Dorian Cayne, membre de l’équipage, et parfaite incarnation de ce que Dreinberg attendait d’un domestique : un talent inné pour être apprécié de celles et ceux qu’il servait, une pseudo-discrétion assuré lui valant le privilège d’écouter des confessions en ayant l’air de faire partie des meubles, et surtout un caractère assez retors pour ensuite partager ses découvertes avec d’autres amateurs du genre. Le cliché de l’employé de maison mal intentionné rattrapant tous les instants dégradés causés par sa fonction via la toute-puissance gagnée grâce à des secrets volés ? Sans doute. En tout cas, l’éclat dans son regard ne trompait pas, et en ce jour-là encore, Franz se félicitait d’avoir suivi le conseil de cette lingère, informatrice inconsciente de l’être, lui ayant assuré que plus attentif que Dorian, il n’y avait pas ! Dorian, Dorian… Ce prénom lui rappelait à chaque fois l’œuvre d’Oscar Wilde, incompréhensiblement. Et bien que le majordome n’ait rien de maudit aux dernières nouvelles, des vérifications s’étaient imposées : recueillir l’air de rien divers avis à son sujet auprès de ses collègues assez aveugles pour converser avec l’Allemand sans réaliser son intéressement, puis l’observer de loin, le croiser et enfin… L’aborder. Le courant était passé très bien de suite entre eux, tant les cœurs sombres savent reconnaître et apprécier un semblable lorsqu’ils se rencontrent. Un petit pari avait ainsi vu le jour : trouver le squelette habitant le placard d’une délicieuse jeune mariée de seconde classe, plus innocente et discrète qu’un angelot. L’archétype-même de la personne blanche comme neige… Ou pas, comme vous vous en doutez. La difficulté résidait dans le décèlement de ce que cachait ce ravissant minois parfaitement soumis à son époux. Bien évidemment, Cayne ne serait pas cru sur parole : l’espion se trouvait d’ores et déjà au courant, et ne ferait que vérifier les talents supposés de celui qui ferait un très bon partenaire, si du moins il s’en révélait digne.

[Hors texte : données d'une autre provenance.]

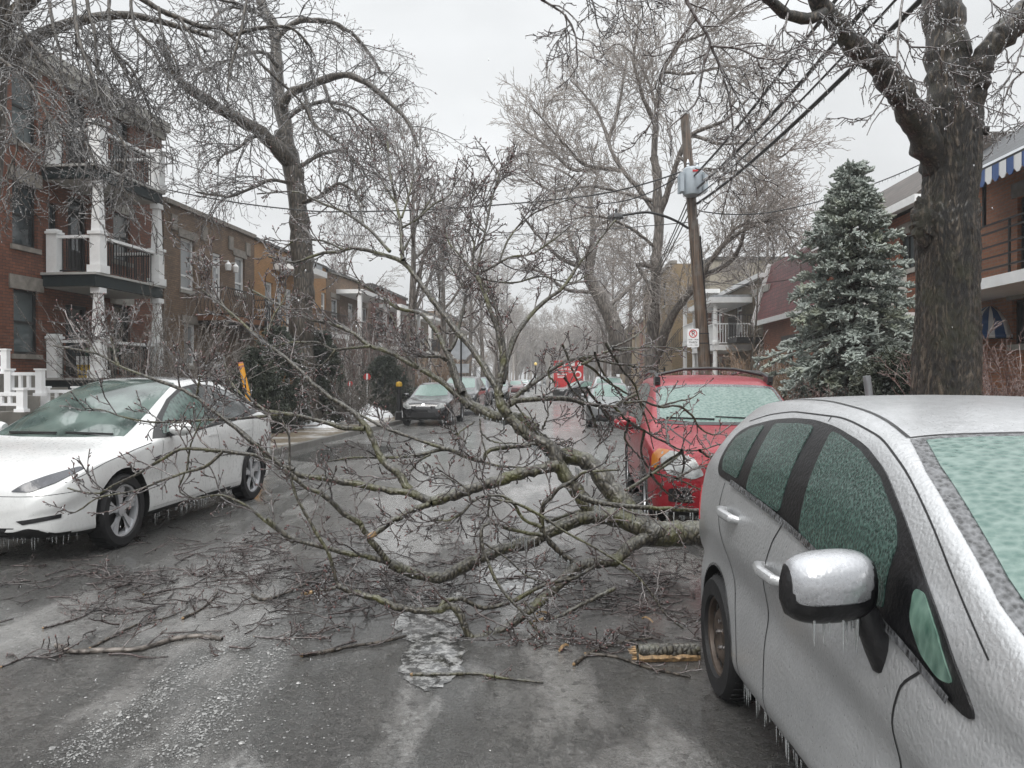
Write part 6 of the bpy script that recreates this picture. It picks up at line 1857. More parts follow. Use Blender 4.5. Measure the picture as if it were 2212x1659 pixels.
t.twigs('twigs', [(a1[0], np.maximum(a1[1], .013)), (a2[0], np.maximum(a2[1], .011)), (a3[0], np.maximum(a3[1], .010))], M['twig_mid'])


# ---------------- street trees along both sides, copies of three builds
def bare_tree(seed, H=11.0, mat='twig_mid', n1=9):
    t = Tree('bare_tree', 'x', (0, 0, 0), 'bare street trees', seed); rg = t.rng
    lean = rg.uniform(-.06, .06, 2)
    tk = smooth_poly([(0, 0, 0), (lean[0] * 2, lean[1] * 2, H * .18), (lean[0] * 4, lean[1] * 5, H * .36), (lean[0] * 6, lean[1] * 7, H * .6), (lean[0] * 5, lean[1] * 9, H)], [.27, .21, .17, .10, .02], 24)
    Pk, rk = tk[0][None], tk[1][None]
    m = spawn(rg, Pk, rk, n1, .28, .92, (H * .35, H * .58), .62, 9, .06, .12, .095, .25, taperL=.5)
    a1 = spawn(rg, *m, 9, .15, 1, (1.2, 3.2), .7, 7, .01, .14, .03, .4, taperL=.4)
    a2 = spawn(rg, *a1, 7, .12, 1, (.5, 1.4), .65, 5, .02, .18, .013, .6, taperL=.3)
    a3 = spawn(rg, *a2, 2, .25, 1, (.2, .55), .7, 3, .05, .2, .011, .8)
    t.mesh('trunk', [tk], M['bark_pale'], 12); t.twigs('limbs', [m], M['bark_pale'], 6)
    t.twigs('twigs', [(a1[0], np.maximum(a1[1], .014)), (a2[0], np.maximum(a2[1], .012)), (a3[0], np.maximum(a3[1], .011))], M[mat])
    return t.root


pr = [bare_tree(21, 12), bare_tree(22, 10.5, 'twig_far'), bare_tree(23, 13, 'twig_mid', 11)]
spots = [(0, kl(34) - 1.0, 34, 0, 'bare tree on the left verge near the tan brick house'), (2, kl(46) - 1.2, 46, 1, 'bare tree beside the maroon house on the left'), (1, kl(57) - 1, 57, 2, 'pale bare tree left of the road near the grey stucco house'),
         (0, kl(70) - 1, 70, 3, 'bare tree on the left behind the dark red sedan'), (2, kl(86) - 1, 86, 4, 'far bare tree on the left past the row of houses'), (1, kl(105) - 1, 105, .5, 'faint bare tree deep down the left kerb'), (0, kl(130) - 1, 130, 1.5, 'last bare tree on the left kerb'),
         (1, kr(52) + 1.0, 52, 2.5, 'bare tree in front of the yellow brick block'), (0, kr(64) + 1.0, 64, 3.5, 'bare tree right of the red truck'), (2, kr(78) + 1, 78, 5, 'tall bare tree on the right beyond the red truck'), (1, kr(95) + 1, 95, .8, 'faint bare tree on the right toward the end of the street'), (0, kr(120) + 1, 120, 2.2, 'last bare tree on the right kerb'),
         (2, -13, 60, 1.1, 'bare tree rising over the left house roofs'), (0, 14.5, 44, 4.4, 'bare tree in the gap behind the white porch house'), (1, -15, 90, 2.9, 'bare tree standing behind the far left houses')]
used = set()
for k, x, y, rz, lab in spots:
    z = .1
    if k not in used:
        used.add(k); o = pr[k]; o.location = (x, y, z); o.rotation_euler = (0, 0, rz); o['label'] = lab
    else: o = dup(pr[k], (x, y, z), rz, lab, 'bare street trees')
# the wood closing the far end of the street: one mass
rg = np.random.default_rng(31)
n = 90
tx = np.concatenate([rg.uniform(-55, 75, 50), rg.uniform(-6, 26, 40)]); ty = rg.uniform(160, 240, n); hh_ = rg.uniform(9, 16, n)
Pk = np.stack([np.stack([tx + rg.normal(0, .2, n) * i, ty, hh_ * i / 5], 1) for i in range(6)], 1); rk = np.tile(np.linspace(.3, .04, 6), (n, 1))
m = spawn(rg, Pk, rk, 14, .15, .95, (3.5, 7), .7, 6, .05, .12, .12, .3)
a1 = spawn(rg, *m, 10, .1, 1, (1.5, 3.6), .7, 5, .02, .16, .05, .6)
a2 = spawn(rg, *a1, 5, .1, 1, (.8, 2), .7, 3, .02, .2, .04, .8)
V, Q = join([tubes(Pk, rk, 5), tubes(m[0], np.maximum(m[1], .05), 3), tubes(a1[0], np.maximum(a1[1], .035), 3), tubes(a2[0], np.maximum(a2[1], .03), 3)])
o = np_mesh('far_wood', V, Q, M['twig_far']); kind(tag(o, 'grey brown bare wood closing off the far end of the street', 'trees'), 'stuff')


# ---------------- conifers and shrubs
def needle_mat(name, c1, c2, c3):
    t = NT(name); v = t.mapping()
    n1 = t.noise(v, 1.3, 4, .6); n2 = t.noise(v, 38, 3, .7)
    c = t.mix(t.rng(n2, .3, .7, 0, 1), c1, c2)
    c = t.mix(t.rng(n1, .52, .68, 0, .6), c, c3)
    t.set(col=c, rough=.45, coat=.5, coatr=.15); t.bump(n2, .8, .02)
    return t.m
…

Quant à l’excuse que Dorian trouverait pour s’esquiver de son service et le rejoindre, il l’en laissait pleinement juge : pause cigarette ou autre s’avérait utile, plus qu’une course particulière pour un hypothétique passager l’ayant pris comme homme de confiance, ce qui aurait pu déclencher certaines jalousies parmi le reste du personnel. Ah, quel plaisir de côtoyer un autre esprit averti… De suite, votre propre sens du raisonnement se voyait motivé à aller plus loin, à pousser ses analyses et à enchevêtrer maintes possibilités, pour prévoir au mieux ce qui adviendrait, au cœur du canevas du destin. Lukas serait peut-être un peu jaloux, mais bien évidemment, ce type n’arriverait jamais à la cheville de son frère, du moins au niveau de la confiance accordée par Franz. Au mieux lui-même laisserait-il filer quelques infos croustillantes, histoire de donner le change, et l’impression que ce jeu n’allait pas que dans un seul sens ; impensable cependant de se mettre inconsciemment en position sensible, là où ses propres mystères risqueraient d’être percés à jour. Non, cela resterait un petit match amical et collaboratif entre deux hommes trompant l’ennui, et par là-même une bonne partie du navire… Et rien qu’en songeant au discret plaisir l’électrisant à chaque petite victoire dans l’ombre, l’Allemand sourit, fantôme qui glissa sur son visage presque aussi lugubrement que la brume à la surface acérée des vagues.